> [Exercise goal]: Only the lines from the line with "Keep writing the" through the line with "return (ok[0], ok[-1])" should be copied, exactly as they appear, with both ends kept.

> [Excerpted records]:
————————

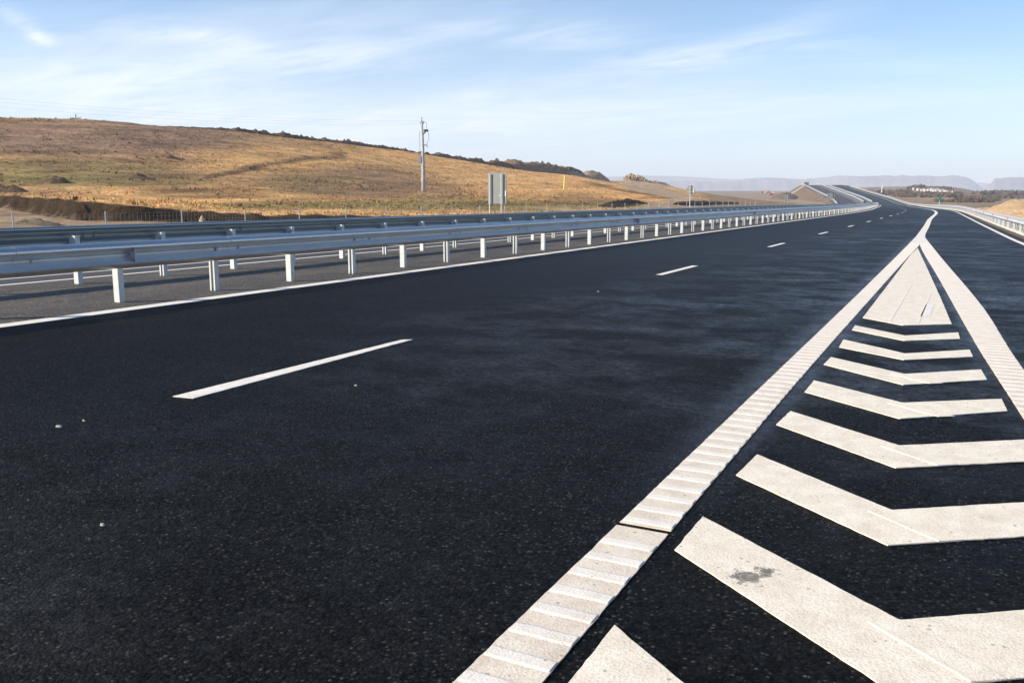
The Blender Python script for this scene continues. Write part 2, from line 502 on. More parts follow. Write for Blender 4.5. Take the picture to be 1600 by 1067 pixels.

————————

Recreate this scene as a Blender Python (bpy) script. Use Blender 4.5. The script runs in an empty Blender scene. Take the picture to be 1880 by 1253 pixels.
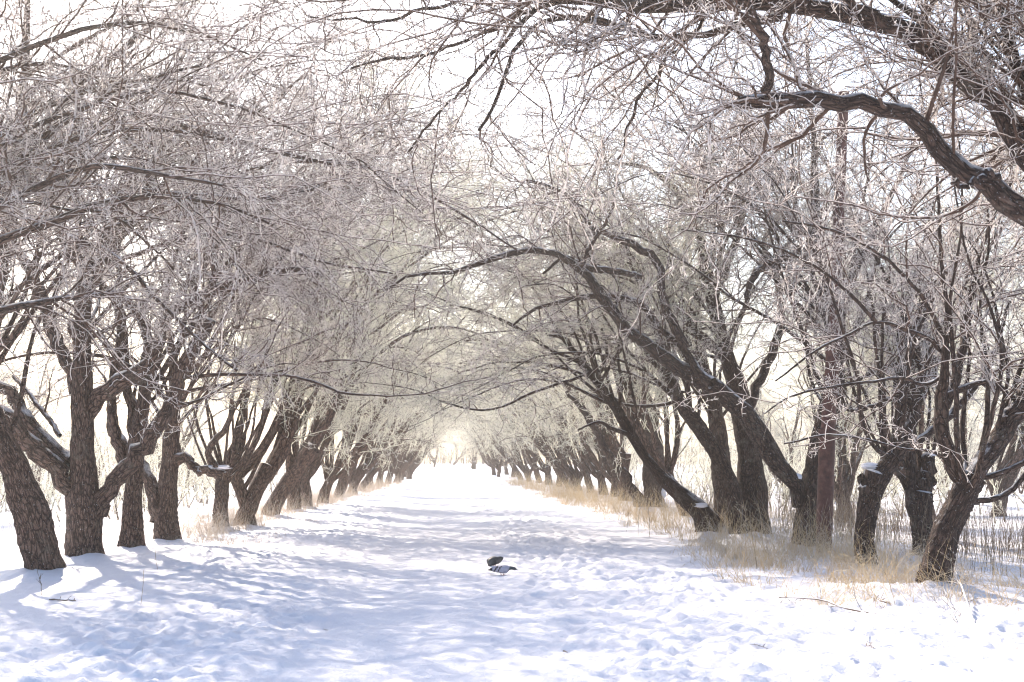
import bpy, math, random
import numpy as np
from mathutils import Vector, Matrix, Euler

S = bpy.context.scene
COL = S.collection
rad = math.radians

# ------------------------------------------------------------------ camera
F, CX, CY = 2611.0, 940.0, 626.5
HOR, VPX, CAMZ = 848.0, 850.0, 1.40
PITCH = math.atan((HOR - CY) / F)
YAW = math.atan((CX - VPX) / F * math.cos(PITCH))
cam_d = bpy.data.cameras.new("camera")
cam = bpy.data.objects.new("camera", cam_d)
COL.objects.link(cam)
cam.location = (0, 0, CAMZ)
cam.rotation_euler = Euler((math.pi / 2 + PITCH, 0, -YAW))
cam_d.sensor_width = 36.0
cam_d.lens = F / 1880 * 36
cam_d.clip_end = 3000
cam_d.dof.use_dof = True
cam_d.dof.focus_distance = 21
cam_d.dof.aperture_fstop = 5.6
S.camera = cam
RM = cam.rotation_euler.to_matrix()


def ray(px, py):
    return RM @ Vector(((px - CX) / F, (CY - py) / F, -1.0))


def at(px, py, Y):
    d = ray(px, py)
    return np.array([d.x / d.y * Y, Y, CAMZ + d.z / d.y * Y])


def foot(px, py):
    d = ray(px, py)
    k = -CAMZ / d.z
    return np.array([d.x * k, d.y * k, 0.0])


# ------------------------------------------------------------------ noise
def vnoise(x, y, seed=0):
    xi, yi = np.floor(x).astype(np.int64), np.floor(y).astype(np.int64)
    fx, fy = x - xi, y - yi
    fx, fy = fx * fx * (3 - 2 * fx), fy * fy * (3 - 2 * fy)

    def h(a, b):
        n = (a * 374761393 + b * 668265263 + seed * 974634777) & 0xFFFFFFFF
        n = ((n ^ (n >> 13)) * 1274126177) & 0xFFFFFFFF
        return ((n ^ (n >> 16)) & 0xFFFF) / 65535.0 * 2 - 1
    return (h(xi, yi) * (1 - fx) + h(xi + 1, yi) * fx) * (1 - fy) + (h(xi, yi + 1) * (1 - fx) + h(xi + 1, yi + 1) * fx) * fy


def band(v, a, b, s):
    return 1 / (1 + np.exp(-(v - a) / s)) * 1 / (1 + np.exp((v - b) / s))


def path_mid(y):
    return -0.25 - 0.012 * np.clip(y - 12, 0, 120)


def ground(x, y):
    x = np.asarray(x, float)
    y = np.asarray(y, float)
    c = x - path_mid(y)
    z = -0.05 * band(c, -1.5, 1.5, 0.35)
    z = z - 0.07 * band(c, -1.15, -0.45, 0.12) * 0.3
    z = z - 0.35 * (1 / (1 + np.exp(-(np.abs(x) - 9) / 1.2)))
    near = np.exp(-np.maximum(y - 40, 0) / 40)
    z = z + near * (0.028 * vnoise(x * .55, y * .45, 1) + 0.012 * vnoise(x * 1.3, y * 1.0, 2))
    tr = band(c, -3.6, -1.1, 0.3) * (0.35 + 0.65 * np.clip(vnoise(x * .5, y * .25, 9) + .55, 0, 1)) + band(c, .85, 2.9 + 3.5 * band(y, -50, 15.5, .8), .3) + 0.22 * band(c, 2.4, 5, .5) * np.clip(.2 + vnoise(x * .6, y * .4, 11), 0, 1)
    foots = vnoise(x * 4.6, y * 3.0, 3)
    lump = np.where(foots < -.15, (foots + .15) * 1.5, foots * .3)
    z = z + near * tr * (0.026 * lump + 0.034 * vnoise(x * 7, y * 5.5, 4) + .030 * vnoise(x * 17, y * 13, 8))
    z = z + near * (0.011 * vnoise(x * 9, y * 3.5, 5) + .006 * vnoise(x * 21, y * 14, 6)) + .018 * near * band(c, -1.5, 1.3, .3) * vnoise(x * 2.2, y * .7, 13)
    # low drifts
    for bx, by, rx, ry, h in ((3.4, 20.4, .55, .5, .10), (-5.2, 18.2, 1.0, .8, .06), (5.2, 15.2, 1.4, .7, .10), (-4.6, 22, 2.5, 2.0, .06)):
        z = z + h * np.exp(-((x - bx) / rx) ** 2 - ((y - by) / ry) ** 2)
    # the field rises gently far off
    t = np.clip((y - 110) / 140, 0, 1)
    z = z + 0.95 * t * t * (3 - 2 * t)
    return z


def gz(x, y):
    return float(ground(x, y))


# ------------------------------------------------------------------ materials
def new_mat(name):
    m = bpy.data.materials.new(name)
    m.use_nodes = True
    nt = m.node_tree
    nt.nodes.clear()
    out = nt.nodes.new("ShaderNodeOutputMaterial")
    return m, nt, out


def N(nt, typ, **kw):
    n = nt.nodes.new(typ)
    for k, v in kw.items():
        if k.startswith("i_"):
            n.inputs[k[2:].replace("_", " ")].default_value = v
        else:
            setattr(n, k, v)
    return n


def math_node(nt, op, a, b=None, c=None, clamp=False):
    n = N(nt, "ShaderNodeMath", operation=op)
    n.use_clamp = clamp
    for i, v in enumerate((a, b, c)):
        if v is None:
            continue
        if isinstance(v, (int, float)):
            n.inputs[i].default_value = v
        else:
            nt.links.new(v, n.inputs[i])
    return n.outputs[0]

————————

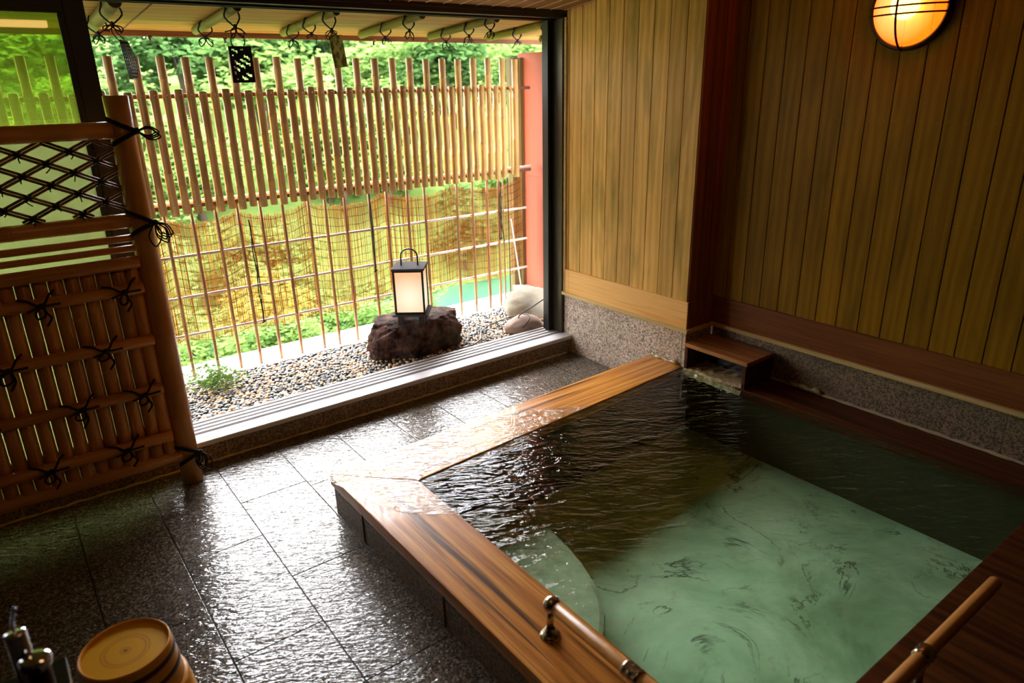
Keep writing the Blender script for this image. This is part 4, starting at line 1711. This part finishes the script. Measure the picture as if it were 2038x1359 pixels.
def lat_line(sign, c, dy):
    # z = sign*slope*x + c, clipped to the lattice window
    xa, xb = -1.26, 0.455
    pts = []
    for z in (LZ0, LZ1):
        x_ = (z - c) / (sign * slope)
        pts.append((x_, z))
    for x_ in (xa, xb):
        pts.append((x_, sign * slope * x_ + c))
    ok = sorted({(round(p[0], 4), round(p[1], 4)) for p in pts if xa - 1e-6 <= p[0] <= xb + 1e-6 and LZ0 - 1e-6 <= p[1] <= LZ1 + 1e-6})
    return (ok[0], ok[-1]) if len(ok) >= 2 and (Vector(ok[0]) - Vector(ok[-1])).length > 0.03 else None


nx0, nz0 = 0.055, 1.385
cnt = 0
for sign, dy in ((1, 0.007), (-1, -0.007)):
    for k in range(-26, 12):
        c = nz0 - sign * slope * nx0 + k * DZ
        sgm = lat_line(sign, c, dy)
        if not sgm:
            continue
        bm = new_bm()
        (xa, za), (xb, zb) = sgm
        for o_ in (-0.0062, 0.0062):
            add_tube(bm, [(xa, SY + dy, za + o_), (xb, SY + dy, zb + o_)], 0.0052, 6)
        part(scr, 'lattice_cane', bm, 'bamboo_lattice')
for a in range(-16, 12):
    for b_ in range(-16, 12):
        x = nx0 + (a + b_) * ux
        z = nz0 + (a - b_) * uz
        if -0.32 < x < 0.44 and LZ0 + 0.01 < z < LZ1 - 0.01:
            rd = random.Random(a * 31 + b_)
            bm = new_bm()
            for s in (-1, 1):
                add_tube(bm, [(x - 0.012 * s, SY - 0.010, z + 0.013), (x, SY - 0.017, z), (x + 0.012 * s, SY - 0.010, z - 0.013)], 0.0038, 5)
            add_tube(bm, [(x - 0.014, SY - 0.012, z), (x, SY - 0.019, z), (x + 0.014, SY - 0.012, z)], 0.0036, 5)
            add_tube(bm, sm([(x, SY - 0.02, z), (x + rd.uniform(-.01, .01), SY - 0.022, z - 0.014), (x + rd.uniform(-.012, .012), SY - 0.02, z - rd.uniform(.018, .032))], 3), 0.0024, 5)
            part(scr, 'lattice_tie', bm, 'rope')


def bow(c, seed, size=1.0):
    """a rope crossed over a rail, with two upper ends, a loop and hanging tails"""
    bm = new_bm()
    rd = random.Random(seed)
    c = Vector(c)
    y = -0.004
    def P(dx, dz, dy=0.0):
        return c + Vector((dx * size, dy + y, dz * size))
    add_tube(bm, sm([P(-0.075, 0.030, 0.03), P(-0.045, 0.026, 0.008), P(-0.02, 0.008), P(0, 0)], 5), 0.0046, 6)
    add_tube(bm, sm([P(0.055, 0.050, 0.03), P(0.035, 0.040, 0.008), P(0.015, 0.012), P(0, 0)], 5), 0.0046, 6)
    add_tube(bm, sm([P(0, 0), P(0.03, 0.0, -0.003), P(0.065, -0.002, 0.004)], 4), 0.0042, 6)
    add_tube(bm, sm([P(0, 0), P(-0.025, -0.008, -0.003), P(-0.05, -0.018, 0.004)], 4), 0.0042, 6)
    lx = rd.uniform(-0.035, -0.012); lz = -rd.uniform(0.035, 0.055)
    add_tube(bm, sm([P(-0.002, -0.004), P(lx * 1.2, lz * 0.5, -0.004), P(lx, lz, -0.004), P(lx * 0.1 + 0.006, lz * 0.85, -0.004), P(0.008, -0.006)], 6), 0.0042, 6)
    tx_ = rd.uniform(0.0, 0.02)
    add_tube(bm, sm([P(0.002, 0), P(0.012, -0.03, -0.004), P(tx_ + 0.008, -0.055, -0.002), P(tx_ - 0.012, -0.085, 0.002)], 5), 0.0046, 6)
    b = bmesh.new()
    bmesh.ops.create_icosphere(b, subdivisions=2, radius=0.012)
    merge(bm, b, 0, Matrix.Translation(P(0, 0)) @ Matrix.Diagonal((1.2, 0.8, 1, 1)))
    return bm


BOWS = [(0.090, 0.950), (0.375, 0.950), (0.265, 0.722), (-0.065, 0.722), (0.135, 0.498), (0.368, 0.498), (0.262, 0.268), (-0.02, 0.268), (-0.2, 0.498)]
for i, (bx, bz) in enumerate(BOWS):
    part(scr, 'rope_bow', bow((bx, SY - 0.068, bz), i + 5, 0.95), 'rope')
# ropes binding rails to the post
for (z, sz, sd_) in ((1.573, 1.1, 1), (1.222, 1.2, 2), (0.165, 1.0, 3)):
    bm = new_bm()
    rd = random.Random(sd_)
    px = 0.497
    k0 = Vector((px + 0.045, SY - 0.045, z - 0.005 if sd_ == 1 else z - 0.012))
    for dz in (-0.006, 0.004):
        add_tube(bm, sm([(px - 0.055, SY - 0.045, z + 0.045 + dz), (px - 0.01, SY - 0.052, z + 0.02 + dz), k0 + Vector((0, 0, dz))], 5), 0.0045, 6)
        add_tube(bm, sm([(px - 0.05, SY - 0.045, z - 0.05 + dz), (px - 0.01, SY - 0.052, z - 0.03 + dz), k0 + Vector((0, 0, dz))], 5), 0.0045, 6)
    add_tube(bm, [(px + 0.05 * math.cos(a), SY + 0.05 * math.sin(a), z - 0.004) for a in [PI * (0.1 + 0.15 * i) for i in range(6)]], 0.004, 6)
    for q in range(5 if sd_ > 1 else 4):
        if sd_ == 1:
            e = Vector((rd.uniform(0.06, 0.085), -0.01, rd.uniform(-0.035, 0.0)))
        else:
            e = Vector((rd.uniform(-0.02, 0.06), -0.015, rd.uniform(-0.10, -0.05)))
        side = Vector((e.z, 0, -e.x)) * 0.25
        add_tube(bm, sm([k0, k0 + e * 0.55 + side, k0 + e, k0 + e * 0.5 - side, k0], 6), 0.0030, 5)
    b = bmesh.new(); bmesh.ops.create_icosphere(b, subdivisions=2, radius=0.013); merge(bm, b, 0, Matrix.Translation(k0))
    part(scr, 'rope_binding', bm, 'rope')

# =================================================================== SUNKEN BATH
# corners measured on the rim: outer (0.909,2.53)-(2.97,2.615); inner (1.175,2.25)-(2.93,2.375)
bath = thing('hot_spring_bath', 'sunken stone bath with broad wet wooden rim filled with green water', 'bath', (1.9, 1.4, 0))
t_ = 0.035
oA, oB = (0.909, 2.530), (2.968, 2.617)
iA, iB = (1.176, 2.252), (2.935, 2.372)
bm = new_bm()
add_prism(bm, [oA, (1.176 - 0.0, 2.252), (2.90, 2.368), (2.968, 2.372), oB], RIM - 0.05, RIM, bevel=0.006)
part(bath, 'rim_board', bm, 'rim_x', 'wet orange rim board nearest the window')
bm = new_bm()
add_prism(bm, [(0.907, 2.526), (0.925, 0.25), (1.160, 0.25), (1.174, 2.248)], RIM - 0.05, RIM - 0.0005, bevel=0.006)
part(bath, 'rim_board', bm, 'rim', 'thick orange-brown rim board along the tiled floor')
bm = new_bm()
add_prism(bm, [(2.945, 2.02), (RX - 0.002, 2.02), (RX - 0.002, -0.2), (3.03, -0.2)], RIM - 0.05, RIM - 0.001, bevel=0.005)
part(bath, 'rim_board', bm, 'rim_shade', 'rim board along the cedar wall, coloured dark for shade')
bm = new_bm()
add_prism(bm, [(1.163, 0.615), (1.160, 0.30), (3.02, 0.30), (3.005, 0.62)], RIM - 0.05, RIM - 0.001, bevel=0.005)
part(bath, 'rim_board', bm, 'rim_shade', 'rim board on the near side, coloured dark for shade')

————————

> [Exercise solution]:
Keep writing the Blender script for this image. This is part 4, starting at line 1711. This part finishes the script. Measure the picture as if it were 2038x1359 pixels.
def lat_line(sign, c, dy):
    # z = sign*slope*x + c, clipped to the lattice window
    xa, xb = -1.26, 0.455
    pts = []
    for z in (LZ0, LZ1):
        x_ = (z - c) / (sign * slope)
        pts.append((x_, z))
    for x_ in (xa, xb):
        pts.append((x_, sign * slope * x_ + c))
    ok = sorted({(round(p[0], 4), round(p[1], 4)) for p in pts if xa - 1e-6 <= p[0] <= xb + 1e-6 and LZ0 - 1e-6 <= p[1] <= LZ1 + 1e-6})
    return (ok[0], ok[-1]) if len(ok) >= 2 and (Vector(ok[0]) - Vector(ok[-1])).length > 0.03 else None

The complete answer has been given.